Frank, while I think I understand where you are coming from now, we will definitely have to agree to disagree that "distortion is distortion is..." For me, it is not a matter of what types of distortion digital has managed to eliminate; it is a matter of what is not present in a digital recording that is in an analog one. To say that digital throws the baby out with the bathwater would be grossly exaggerating the case; but I and many of my fellow musicians do believe that digital recording/processing simply removes too much information (especially timbral and spatial information) from the music somehow, and I know more than a few recording engineers and equipment designers who agree.

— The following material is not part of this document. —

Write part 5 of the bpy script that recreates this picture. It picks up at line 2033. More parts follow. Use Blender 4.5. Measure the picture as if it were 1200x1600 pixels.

Frank - I see that I have missed quite a few posts on here today! This is a very busy season for me, as you can imagine. Anyway, Albert and Aplhifi have certainly gone much farther than I ever could towards answering the question you last put to me - all I can say is "yeah, what they said!" :) Seriously, though, one of the reasons I love this site is that I can read such posts by Albert or Atmasphere, who are both excellent at describing the technical reasons in layman's terms for things that I know I can hear, but don't have the technical knowledge to explain to someone else why I am hearing it. I realize that's a terrible sentence I just wrote, but it's late, and there is a reason I am a musician, not a writer, LOL!